Adaptive Finite Element Solution of the Porous Medium Equation in Pressure Formulation

TL;DR

This paper develops an adaptive finite element method using pressure formulation for the porous medium equation, achieving high accuracy in free boundary tracking and demonstrating advantages over traditional methods in certain scenarios.

Contribution

It introduces the pressure formulation into numerical solutions of the porous medium equation with adaptive mesh refinement, improving free boundary accuracy.

Findings

Second-order spatial accuracy in pressure variable

Almost second-order convergence in free boundary location

Advantages in large exponent cases or precise boundary tracking

Abstract

A lack of regularity in the solution of the porous medium equation poses a serious challenge in its theoretical and numerical studies.

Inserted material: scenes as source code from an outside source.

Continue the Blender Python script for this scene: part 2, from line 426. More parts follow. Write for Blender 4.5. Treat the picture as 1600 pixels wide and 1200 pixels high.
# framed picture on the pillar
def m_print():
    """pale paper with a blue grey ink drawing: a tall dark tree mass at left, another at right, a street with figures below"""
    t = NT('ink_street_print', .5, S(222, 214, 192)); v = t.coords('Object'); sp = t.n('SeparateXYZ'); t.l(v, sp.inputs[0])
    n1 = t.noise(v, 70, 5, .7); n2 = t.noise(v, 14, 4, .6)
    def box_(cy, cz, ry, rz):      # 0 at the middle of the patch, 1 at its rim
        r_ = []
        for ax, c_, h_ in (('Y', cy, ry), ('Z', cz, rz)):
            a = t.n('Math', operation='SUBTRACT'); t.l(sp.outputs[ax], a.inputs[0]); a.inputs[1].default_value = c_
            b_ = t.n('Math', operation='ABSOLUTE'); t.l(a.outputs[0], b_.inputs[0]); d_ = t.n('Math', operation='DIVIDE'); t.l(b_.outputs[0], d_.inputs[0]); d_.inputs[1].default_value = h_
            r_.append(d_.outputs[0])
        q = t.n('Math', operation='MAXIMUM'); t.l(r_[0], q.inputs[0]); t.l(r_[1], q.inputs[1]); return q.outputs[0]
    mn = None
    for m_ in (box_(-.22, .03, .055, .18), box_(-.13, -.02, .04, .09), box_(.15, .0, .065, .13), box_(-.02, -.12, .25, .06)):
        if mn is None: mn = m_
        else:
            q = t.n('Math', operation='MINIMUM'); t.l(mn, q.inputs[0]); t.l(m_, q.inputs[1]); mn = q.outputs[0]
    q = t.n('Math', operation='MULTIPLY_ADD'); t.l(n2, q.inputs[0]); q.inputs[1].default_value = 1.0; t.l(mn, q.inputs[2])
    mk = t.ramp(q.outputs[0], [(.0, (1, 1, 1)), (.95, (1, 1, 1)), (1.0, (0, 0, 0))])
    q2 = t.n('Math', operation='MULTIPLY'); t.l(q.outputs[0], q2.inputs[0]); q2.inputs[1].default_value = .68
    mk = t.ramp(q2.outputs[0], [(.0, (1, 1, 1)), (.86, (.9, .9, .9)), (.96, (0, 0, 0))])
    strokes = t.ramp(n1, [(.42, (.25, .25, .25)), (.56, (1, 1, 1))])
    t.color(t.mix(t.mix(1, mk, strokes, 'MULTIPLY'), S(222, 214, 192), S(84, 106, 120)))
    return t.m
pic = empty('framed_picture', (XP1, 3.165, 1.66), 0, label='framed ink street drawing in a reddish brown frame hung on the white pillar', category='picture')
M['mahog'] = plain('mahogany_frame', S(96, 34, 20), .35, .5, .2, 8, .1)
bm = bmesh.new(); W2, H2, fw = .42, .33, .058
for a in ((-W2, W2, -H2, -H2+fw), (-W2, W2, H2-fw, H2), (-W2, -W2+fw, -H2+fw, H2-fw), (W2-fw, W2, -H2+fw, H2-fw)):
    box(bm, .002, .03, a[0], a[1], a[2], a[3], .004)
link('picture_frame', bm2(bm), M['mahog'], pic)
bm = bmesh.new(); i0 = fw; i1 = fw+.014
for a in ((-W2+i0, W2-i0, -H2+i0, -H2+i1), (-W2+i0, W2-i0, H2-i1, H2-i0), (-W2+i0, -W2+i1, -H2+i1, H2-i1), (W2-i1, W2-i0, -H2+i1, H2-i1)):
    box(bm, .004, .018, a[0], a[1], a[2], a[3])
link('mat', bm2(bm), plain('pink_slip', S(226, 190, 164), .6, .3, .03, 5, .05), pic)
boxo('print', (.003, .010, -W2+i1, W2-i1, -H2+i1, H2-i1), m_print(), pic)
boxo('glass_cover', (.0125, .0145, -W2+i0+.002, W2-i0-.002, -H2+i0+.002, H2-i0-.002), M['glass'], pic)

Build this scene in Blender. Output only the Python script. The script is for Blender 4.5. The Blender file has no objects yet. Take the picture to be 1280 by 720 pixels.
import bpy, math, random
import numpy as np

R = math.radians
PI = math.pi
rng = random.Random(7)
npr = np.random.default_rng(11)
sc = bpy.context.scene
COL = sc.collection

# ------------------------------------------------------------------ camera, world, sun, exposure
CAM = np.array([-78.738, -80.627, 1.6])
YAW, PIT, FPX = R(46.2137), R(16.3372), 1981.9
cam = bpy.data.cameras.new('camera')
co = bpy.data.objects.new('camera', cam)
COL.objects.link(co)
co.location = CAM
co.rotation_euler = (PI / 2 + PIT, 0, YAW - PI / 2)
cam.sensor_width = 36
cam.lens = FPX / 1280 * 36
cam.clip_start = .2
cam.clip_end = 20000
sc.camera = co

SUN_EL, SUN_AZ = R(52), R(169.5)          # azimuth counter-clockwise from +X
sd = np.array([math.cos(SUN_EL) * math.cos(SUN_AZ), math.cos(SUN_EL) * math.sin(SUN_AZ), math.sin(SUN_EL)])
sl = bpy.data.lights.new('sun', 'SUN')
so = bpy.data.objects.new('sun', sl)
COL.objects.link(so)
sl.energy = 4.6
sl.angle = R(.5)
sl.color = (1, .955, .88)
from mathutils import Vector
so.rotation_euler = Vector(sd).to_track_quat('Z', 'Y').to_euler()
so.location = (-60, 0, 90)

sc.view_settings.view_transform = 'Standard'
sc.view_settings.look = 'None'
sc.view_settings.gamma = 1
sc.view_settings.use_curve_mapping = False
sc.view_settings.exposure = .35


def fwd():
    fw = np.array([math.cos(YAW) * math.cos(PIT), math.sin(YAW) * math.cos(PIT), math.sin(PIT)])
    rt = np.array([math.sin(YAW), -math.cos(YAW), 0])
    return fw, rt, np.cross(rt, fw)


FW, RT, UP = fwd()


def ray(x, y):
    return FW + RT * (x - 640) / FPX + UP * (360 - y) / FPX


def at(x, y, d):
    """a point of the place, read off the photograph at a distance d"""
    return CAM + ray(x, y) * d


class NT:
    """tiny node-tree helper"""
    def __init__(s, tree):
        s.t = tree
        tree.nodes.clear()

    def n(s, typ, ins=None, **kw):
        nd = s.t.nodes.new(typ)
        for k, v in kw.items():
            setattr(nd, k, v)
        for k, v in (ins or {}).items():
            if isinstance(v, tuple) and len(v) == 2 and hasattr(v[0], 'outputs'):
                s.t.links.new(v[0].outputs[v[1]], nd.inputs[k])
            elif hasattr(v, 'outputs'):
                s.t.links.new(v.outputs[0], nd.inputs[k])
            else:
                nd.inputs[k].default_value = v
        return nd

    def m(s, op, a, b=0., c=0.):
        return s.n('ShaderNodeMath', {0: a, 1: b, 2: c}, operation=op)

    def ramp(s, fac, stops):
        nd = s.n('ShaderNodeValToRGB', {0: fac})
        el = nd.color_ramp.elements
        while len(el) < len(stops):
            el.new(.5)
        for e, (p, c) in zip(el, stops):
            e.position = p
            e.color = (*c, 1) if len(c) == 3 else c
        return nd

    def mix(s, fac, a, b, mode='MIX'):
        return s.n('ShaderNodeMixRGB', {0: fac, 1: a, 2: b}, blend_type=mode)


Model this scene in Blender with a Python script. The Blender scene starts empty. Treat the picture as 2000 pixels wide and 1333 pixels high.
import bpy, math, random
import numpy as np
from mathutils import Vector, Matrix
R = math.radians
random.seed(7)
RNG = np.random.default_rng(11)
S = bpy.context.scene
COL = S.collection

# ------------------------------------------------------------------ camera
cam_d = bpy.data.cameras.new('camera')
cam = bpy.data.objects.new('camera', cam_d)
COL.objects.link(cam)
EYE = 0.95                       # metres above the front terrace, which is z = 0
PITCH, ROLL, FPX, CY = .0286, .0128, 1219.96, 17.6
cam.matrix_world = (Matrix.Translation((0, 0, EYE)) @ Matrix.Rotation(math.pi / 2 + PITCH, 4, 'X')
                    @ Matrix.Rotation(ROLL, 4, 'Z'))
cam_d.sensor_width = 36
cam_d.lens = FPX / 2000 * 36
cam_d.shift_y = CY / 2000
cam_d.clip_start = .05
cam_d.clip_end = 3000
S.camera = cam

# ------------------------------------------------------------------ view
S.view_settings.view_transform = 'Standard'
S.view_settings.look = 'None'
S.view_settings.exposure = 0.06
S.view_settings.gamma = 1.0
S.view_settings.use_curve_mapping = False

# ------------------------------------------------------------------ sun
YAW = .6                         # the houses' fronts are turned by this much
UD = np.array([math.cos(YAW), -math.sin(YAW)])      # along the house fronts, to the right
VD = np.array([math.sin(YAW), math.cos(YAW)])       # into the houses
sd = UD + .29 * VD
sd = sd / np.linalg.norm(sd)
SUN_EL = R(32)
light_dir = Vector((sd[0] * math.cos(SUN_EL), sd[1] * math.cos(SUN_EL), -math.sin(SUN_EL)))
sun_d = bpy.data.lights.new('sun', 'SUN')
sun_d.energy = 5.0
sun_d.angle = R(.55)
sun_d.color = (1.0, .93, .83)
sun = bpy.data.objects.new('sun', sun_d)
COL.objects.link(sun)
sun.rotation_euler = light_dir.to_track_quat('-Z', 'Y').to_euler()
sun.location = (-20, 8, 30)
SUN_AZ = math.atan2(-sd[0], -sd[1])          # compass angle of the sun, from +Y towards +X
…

A common strategy in theoretical studies is to utilize the pressure formulation of the equation where a new variable called the mathematical pressure is introduced. It is known that the new variable has much better regularity than the original one and Darcy's law for the movement of the free boundary can be expressed naturally in this new variable. The pressure formulation has not been used in numerical studies. The goal of this work is to study its use in the adaptive finite element solution of the porous medium equation. The MMPDE moving mesh strategy is employed for adaptive mesh movement while linear finite elements are used for spatial discretization. The free boundary is traced explicitly by integrating Darcy's law with the Euler scheme. Numerical results are presented for three two-dimensional examples. The method is shown to be second-order in space and first-order in time in the pressure variable. Moreover, the convergence order of the error in the location of the free boundary is almost second-order in the maximum norm. However, numerical results also show that the convergence order of the method in the original variable stays between first-order and second-order in the $L^1$ norm or between 0.5th-order and first-order in the $L^2$ norm. Nevertheless, the current method can offer some advantages over numerical methods based on the original formulation for situations with large exponents or when a more accurate location of the free boundary is desired.